Chris Gainor

The month of May opened with all of us still talking about the total solar eclipse on April 8, an event that we all assumed would go down as the singular celestial highlight of this year.

As the one-month anniversary of the eclipse arrived, we started to hear a lot of chatter about a sunspot group on our Sun that was so big it could be plainly seen with those eclipse glasses we had left over from April 8. Unusually, no magnification was required to see them.

Aurora Borealis under North Pole - VIIRS
Aurora Borealis under North Pole – VIIRS

That sunspot group was part of a series of solar storms that included solar flares and coronal mass ejections that were headed toward Earth. Events such as these are becoming more common as the Sun reaches the peak of its 11-year cycle next year.

On Friday May 10, the word was out that we could expect major auroral displays all around Canada and well into the United States. By then, photos began to appear of the sunspots and flares, including images by our own David Lee.

I’ve seen many alerts for auroral activities and have usually been disappointed for a variety of reasons, but at least on this day, the skies were clear. I took out my eclipse glasses and solar telescope that afternoon and observed the great sunspot group, which by then was moving close to the limb of the Sun.

Once darkness had arrived late that evening, I went outside my home in Sidney. Even before I got to a nearby park, it was clear that there was an auroral display the likes of which I have never seen on the west coast, where I have spent most of my adult life.

I grew up in Edmonton and as a youngster I was the aurora coordinator for the Edmonton Centre. During that time we feasted on fairly regular and sometimes spectacular displays. Aside from occasional visits back to Alberta and a memorable trip to Yukon six years ago, I’ve rarely seen the Northern Lights since I moved to the coast.
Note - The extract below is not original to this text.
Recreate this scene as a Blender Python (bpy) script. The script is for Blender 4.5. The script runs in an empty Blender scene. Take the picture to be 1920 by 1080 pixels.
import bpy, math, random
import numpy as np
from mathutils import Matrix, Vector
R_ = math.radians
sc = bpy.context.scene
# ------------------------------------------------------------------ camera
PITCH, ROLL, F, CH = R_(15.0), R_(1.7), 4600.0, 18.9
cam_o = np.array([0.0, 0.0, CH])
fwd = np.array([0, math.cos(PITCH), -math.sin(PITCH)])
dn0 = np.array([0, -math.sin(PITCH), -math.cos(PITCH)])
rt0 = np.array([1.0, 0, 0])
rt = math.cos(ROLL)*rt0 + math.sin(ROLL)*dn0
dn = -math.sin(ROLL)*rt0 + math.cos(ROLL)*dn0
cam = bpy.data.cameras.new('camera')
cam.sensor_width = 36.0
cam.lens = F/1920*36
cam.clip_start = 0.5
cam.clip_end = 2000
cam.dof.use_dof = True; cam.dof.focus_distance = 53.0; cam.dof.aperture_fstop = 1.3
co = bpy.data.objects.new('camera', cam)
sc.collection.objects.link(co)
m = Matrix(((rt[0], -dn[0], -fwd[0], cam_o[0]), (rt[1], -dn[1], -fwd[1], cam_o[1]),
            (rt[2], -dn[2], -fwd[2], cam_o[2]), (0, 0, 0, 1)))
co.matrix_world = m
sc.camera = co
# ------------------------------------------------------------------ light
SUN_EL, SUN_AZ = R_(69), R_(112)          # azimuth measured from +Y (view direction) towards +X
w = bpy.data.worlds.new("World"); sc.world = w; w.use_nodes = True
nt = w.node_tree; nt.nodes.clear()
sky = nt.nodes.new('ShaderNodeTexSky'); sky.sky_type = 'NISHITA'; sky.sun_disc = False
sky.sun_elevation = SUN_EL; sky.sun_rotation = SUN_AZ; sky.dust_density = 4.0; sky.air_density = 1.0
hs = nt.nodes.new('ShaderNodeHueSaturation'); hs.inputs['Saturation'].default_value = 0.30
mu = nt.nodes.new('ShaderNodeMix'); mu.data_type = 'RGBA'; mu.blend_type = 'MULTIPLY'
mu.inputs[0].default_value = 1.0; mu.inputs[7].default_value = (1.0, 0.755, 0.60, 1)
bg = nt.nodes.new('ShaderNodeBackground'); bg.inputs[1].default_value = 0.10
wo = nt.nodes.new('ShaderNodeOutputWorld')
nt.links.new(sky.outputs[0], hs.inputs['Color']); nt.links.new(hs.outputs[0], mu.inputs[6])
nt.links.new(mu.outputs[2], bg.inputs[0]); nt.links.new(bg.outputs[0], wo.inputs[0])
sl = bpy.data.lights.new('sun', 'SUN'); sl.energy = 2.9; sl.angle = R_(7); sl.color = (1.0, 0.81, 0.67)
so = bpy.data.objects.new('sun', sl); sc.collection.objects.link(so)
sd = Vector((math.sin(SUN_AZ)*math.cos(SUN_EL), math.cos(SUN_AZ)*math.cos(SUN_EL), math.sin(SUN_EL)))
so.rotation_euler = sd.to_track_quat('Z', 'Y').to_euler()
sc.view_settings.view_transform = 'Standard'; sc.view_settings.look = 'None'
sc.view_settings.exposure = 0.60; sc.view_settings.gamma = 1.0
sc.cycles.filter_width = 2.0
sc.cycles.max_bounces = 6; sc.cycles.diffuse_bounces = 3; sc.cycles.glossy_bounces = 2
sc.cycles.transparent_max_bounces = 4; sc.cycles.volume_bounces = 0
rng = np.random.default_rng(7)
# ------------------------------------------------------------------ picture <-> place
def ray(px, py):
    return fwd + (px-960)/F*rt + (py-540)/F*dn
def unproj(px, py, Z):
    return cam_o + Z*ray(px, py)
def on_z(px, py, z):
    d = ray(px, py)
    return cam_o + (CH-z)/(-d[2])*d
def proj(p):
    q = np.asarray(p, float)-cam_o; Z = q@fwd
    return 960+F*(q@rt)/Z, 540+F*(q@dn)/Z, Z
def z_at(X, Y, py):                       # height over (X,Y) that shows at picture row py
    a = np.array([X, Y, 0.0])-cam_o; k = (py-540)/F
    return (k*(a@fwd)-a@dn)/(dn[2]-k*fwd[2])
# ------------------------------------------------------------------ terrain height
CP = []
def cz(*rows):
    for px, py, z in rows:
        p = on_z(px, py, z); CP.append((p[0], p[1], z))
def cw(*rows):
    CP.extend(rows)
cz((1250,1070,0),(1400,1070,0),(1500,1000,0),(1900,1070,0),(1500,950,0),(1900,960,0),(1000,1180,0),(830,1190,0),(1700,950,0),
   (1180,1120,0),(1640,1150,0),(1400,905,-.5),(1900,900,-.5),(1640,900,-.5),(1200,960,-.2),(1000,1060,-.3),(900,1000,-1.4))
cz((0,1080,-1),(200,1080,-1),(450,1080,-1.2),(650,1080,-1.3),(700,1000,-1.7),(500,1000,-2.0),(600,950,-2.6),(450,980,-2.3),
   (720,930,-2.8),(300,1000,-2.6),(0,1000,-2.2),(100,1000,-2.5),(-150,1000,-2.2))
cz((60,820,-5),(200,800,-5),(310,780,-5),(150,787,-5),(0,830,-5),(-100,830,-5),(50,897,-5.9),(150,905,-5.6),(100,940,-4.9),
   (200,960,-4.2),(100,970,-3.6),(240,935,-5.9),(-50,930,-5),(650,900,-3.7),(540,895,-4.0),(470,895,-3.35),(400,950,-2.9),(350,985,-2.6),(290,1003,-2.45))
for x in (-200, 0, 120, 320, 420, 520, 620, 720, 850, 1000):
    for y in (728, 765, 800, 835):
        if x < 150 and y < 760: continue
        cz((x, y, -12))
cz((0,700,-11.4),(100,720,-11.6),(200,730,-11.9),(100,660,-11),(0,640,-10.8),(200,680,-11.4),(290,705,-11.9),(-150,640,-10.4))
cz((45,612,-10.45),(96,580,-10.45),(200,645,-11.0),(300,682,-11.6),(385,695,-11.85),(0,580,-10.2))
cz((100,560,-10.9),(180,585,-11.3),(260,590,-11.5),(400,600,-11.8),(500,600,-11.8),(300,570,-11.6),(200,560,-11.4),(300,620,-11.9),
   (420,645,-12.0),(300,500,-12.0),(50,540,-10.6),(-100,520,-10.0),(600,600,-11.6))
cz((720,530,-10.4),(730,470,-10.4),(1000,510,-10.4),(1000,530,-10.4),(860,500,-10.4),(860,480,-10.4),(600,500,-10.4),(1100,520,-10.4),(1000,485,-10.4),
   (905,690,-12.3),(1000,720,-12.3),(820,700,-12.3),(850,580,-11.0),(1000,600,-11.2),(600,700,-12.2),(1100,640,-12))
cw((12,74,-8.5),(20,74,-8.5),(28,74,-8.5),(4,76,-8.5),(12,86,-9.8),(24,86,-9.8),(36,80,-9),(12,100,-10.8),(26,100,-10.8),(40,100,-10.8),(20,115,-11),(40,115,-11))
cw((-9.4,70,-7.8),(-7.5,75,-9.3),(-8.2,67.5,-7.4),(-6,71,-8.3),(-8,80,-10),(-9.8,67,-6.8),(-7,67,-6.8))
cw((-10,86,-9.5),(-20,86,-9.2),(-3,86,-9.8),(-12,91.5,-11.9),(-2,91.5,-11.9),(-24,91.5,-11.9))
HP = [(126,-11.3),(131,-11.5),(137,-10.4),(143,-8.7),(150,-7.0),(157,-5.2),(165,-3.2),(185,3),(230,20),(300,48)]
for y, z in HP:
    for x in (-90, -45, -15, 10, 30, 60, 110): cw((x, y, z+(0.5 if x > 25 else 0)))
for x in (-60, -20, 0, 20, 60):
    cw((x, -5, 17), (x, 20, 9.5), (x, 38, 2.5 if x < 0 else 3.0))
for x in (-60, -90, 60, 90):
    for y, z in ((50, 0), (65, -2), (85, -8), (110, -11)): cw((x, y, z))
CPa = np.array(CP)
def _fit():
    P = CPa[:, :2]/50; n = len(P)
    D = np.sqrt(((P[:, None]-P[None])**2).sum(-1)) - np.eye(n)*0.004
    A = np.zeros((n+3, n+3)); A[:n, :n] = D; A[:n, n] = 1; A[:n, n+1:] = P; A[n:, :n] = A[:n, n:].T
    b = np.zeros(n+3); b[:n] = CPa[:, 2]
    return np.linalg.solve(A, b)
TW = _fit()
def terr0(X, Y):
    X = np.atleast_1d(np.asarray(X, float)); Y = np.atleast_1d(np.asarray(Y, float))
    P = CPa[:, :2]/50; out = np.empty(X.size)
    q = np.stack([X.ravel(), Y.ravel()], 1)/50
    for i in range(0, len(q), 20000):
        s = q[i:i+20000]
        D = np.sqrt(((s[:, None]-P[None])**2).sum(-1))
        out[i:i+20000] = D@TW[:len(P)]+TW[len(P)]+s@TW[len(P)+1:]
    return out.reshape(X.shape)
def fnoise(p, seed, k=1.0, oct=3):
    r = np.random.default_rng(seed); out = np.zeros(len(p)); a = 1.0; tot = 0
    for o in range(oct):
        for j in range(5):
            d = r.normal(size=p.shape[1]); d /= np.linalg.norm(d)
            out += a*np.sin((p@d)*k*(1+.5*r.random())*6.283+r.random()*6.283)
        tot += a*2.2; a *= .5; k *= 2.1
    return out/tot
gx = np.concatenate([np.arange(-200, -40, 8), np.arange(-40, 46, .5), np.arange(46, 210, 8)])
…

May 10, 2024 Aurora – photos by members

The May 10-11 display was not the brightest display I’ve ever seen, but unlike every other display I’ve seen from the coast, it covered the entire sky and included corona patterns. Along with many other members of the Victoria centre and many local friends who aren’t involved in our hobby, I got some good photos that night.

Auroral photos filled social media and traditional media in the days that followed. We heard that large numbers of Victorians crowded places such as Cattle Point and Island View Beach to enjoy the aurora.

The display that night was not unprecedented for Victoria, however. David Lee reports having seen a similar display from here 20 years ago, probably in association with the Halloween solar storms of 2003.